▸ **SUPPLIED MATERIAL**

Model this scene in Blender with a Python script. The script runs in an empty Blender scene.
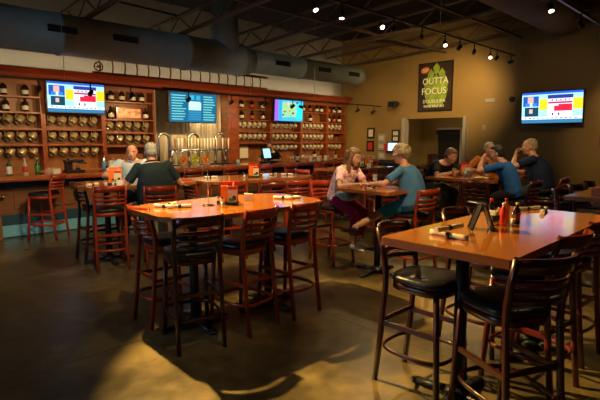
...
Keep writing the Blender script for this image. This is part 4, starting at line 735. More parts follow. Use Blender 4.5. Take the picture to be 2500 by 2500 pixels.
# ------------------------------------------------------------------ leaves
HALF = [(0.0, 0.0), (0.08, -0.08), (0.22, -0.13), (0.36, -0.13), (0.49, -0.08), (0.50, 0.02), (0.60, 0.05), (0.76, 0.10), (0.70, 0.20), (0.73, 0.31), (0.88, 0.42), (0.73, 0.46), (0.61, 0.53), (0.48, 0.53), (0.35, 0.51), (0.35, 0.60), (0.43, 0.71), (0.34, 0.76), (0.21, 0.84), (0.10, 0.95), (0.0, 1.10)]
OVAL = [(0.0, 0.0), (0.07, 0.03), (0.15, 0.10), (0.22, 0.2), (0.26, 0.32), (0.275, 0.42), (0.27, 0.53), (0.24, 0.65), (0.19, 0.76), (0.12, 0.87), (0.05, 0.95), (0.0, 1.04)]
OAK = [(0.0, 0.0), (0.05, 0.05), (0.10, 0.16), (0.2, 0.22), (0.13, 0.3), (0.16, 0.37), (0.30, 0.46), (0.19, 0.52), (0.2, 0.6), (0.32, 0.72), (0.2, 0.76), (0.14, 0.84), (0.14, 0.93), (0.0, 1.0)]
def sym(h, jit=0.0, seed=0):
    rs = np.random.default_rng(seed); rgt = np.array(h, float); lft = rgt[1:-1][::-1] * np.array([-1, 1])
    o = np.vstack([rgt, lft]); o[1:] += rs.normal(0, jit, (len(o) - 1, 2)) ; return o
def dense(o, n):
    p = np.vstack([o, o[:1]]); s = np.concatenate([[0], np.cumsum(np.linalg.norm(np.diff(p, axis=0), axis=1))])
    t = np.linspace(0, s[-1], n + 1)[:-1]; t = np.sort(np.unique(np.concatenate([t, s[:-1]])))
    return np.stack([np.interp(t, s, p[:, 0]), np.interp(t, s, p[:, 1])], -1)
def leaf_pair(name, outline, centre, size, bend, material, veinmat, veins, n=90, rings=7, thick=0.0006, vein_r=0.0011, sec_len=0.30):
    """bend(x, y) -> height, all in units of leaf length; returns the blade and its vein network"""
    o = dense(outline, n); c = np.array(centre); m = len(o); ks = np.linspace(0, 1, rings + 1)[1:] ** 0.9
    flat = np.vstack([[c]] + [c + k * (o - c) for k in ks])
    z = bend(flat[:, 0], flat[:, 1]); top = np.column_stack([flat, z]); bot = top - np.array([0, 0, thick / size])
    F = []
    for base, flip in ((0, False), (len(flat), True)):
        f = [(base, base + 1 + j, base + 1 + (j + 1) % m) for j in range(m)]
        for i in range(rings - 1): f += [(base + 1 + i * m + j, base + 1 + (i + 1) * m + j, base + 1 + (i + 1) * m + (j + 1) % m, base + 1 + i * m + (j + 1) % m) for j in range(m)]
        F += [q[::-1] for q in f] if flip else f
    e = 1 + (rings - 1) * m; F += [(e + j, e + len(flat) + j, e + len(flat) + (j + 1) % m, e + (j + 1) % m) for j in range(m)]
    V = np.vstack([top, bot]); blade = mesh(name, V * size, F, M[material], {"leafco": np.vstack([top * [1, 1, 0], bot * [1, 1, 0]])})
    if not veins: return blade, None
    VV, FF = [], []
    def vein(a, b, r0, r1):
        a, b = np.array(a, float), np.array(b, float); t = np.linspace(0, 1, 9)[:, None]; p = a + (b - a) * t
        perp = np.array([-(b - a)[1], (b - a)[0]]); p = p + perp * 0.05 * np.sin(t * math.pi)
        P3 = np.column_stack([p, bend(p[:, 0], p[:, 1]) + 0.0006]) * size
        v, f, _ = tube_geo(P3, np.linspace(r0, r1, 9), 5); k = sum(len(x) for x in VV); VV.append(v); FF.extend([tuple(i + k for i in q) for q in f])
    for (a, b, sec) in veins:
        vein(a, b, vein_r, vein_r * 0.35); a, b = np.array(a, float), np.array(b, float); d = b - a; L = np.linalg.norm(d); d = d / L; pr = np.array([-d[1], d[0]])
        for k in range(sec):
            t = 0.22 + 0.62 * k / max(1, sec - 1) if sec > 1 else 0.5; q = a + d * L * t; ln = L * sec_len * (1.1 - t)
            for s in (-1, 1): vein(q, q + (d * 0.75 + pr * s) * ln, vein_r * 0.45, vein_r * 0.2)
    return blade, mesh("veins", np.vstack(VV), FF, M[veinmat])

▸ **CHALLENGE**
Of all the lines above, how many contain "this"? Give the number and nothing more.

▸ **TASK RESPONSE**
2